The same year, Berezovsky bought Russia’s main TV station (ORT Television) which was previously known as the Soviet Channel 1, establishing an important control of Russia’s main media outlet.

His fellow Jewish oligarch Gusinsky purchased the TV station NTV. This move meant that between these two men, over 80 percent of Russian TV was in their hands.

In 1995, Berezovsky played a key role in a management reshuffle at Aeroflot and participated in its corporatization, with his close Jewish associate Nikolai Glushkov, who became Aeroflot’s Chief Financial Officer (who in turn would be arrested in 2000 on fraud charges).

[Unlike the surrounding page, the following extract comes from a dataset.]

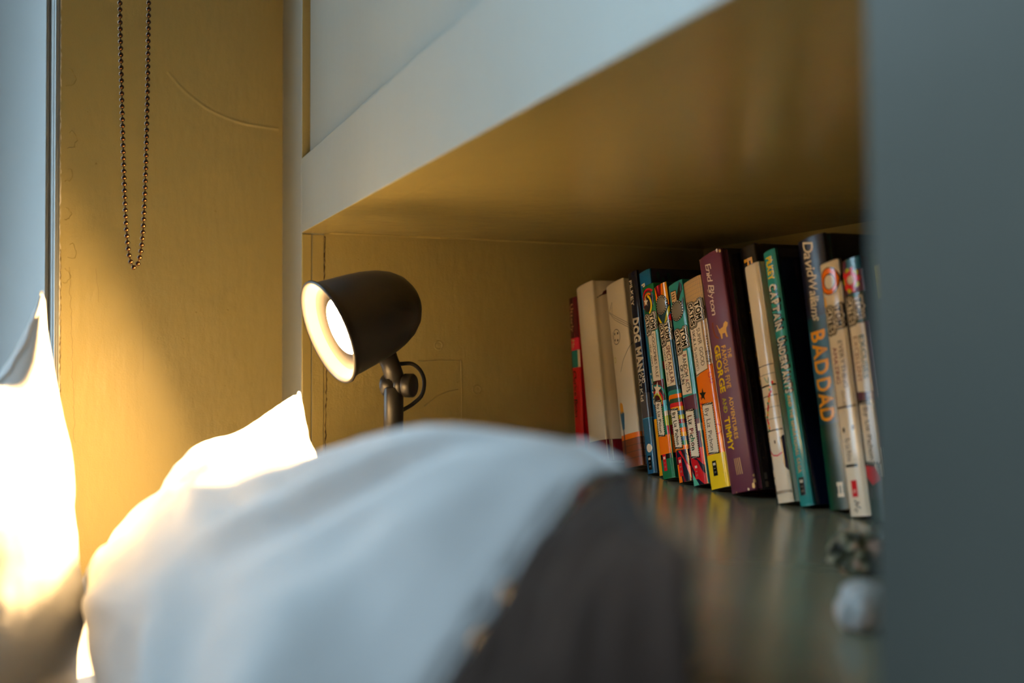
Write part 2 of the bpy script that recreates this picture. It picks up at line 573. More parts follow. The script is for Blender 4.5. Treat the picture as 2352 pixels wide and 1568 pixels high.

Berezovsky and his fellow Jewish oligarchs lived well for a decade, and things seemed to get even better when Yeltsin turned to them for financing to help his ailing re-election bid to the presidency of Russia in 1996.

With millions provided by Khodorkovsky’s bank, Menatep, and media support from the Berezovsky/Gusinky media empire, Yeltsin won re-election. His oligarch friends were well-rewarded—Khodorkovsky was given further shares in newly-privatized Russian oil fields, and Berezovsky was made deputy director of Russia’s National Security Council.

Around this time, aware that increasing numbers of Russians were linking Jews to oligarch activities, Berezovksy announced that he was converting to Russian Orthodox Christianity.

Berezovsky and the other oligarchs also turned out in support of Yeltsin’s successor, but later fell out with the new Russian leader.

Yeltsin ensured that most of the oligarchs were either arrested or driven into exile, and their assets seized.

Berezovsky was given exile in London, where he remained a hate target of the newly-liberated Russian media.

From exile, Berezovsky funded anti-Yeltsin groups and always attempted to engineer his former protégé’s fall.

“Berezovsky made a frightening impression on everyone, including me,” Gleb Pavlovsky, a former Kremlin insider and close adviser to Putin, said.

“I suppose his personal views were liberal-democratic, but he never actually acted as a democrat. Official propaganda learned a lot from Berezovsky—shameless assertions, bullying, aggressiveness. Nobody will ever want their kids to be like him.”